Back in May 2021, the UK government introduced a bill to formally recognize animals as sentient beings. Among the many facets of the bill, it aimed to limit the import of products from trophy hunting, push for fairer space requirements for farm animals, and stop people from owning primates as pets.
However, the bill only covered animals with a backbone and didn’t include any protections for non-vertebrates, which includes octopuses, squid, insects, and crustaceans. The Times reports that ministers are now preparing to back an amendment to the House of Lords, the upper house of the UK Parliament, to extend the legislation to shellfish and cephalopod mollusks. As per the report, this is likely to involve an outright ban on boiling lobsters alive.

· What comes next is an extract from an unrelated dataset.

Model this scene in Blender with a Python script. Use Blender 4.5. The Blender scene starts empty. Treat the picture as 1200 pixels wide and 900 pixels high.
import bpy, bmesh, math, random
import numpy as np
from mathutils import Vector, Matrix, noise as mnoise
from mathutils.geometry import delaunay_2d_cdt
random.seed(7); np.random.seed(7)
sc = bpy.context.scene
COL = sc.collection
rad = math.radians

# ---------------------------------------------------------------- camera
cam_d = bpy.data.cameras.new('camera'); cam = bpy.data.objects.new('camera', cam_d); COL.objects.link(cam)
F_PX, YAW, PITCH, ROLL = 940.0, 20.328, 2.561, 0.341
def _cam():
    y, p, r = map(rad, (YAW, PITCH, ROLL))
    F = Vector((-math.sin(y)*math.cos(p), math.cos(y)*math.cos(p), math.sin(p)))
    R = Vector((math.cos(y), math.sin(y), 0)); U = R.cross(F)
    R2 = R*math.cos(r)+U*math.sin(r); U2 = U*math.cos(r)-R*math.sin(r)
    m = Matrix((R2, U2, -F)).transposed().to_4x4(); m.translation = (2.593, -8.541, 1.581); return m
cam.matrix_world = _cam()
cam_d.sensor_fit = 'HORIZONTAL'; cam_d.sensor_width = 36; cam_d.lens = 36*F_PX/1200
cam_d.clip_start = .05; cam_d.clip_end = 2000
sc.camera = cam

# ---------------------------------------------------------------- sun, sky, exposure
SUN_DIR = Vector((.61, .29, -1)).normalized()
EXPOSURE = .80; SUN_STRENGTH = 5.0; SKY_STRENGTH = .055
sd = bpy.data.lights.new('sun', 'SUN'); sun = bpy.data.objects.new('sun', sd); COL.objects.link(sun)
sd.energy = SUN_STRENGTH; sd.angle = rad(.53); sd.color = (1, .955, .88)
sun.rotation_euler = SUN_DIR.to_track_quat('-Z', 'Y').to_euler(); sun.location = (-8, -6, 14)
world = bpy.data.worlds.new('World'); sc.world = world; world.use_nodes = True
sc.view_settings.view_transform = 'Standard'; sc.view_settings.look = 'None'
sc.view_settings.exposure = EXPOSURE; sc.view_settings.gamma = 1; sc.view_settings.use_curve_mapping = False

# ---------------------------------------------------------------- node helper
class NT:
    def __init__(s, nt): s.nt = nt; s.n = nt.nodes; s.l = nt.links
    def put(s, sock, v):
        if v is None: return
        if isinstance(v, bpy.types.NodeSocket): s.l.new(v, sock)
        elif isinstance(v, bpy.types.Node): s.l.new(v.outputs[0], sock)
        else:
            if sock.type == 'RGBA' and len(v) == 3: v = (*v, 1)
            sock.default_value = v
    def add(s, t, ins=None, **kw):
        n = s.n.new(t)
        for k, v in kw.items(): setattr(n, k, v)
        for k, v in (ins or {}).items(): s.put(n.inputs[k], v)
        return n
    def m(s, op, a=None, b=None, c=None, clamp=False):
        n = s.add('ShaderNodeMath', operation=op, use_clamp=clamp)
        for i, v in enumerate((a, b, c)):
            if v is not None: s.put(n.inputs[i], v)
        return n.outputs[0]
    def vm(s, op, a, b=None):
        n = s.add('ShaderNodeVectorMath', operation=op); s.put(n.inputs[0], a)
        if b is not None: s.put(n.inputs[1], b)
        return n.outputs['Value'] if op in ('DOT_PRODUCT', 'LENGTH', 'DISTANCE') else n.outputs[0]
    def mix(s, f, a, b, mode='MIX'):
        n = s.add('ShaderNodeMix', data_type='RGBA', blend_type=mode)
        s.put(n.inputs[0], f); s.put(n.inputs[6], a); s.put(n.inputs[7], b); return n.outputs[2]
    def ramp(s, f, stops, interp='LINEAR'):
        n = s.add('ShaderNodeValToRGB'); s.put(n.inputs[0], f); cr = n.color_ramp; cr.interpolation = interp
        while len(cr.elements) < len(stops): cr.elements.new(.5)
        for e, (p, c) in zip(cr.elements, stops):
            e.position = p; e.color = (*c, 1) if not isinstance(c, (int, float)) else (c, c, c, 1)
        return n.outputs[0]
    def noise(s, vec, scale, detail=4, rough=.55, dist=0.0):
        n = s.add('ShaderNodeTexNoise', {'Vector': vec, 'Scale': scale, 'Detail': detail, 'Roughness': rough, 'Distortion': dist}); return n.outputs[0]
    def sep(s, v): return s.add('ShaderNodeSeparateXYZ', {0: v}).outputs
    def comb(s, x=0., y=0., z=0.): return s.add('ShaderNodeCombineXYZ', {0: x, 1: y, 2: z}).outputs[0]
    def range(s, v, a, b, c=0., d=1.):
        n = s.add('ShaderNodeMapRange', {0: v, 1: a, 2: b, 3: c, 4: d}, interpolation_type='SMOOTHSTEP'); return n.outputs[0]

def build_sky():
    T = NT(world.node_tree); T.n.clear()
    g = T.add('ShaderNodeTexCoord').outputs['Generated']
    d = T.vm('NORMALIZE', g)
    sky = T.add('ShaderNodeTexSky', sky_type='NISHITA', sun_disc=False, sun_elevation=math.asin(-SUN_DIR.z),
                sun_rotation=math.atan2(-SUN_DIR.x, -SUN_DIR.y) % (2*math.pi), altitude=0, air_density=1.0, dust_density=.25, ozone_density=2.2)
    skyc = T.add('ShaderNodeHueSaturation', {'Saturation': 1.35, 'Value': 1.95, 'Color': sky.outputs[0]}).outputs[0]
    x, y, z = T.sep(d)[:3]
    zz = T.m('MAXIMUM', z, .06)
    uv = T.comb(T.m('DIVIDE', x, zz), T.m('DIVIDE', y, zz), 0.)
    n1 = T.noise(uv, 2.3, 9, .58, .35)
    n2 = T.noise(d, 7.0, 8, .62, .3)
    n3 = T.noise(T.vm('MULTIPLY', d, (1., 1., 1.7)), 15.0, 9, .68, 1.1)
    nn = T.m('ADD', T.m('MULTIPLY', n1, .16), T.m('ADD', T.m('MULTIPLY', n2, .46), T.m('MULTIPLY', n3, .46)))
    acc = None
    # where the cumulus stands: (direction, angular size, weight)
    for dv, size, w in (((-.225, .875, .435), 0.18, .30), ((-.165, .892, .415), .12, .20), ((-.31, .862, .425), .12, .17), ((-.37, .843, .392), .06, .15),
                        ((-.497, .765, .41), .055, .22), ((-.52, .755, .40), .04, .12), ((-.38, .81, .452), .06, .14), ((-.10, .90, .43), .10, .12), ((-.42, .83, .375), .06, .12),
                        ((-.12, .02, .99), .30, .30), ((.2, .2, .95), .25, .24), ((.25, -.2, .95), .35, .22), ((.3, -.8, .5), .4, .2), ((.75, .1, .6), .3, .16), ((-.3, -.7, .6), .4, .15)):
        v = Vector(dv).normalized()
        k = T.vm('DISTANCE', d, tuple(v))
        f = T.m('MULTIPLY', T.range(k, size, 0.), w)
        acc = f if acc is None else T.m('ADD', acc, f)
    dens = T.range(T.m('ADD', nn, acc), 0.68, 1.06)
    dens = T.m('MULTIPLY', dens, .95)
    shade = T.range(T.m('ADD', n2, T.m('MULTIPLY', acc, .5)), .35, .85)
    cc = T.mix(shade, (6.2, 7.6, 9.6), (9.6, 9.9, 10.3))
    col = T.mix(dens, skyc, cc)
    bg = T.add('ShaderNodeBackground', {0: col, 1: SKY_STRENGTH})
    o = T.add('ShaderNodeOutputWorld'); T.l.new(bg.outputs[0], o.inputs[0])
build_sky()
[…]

Last month, the Conservative Animal Welfare Foundation — whose patrons include the prime minister’s wife Carrie Johnson — called for octopuses and lobsters to be included in the animal sentience bill. They argued that these animals are able to feel pain, but are discriminated against in legislation because their “neurological architecture differs from our own.”
The science on this issue, however, is a little hazy. Some studies have shown lobsters avoid areas where they’ve been shocked, which is consistent with a key criterion for pain. This indicates that a lobster being boiled alive would experience something comparable to our own concept of pain and, as such, it could be considered unethical. (It's worth noting lobsters don't "scream" when put in boiling water, they don't have vocal cords. That high-pitched noise is air escaping.)
On the other hand, some scientists have argued that lobsters possess an unsophisticated nervous system similar to that of an insect and lack the brain structures required to feel any “real” sense of suffering. This school of thought also contends that it’s impossible to tell whether a lobster’s reaction to sudden shock is a “true” pain response or just a basic reflex reaction.
This debate has been going backward and forwards for decades and is unlikely to be settled any time soon. However, there does appear to be a general move towards reconsidering this method of cooking lobster. The practice of boiling lobsters alive is already illegal in Switzerland, Norway, Austria, and New Zealand. In Switzerland, for example, the law states lobsters must be knocked out, either by electric shock or “mechanical destruction” of the brain, before boiling them. Lobsters also have to be transported in saltwater, not in ice or icy water.
Some inventive eccentrics have looked to deal with the issue of cooking lobsters with much more creative methods. In 2018, a Maine restaurateur began experimenting with the idea of giving her lobsters cannabis prior to cooking them, hoping to calm the crustaceans before their bubbly demise. Scientists recently tested out this theory and found that Tetrahydrocannabinol (THC), the main psychoactive ingredient in cannabis, did slow down their movements, but they still instantly flinched at the sensation of hot water, indicating their "pain" was not subdued.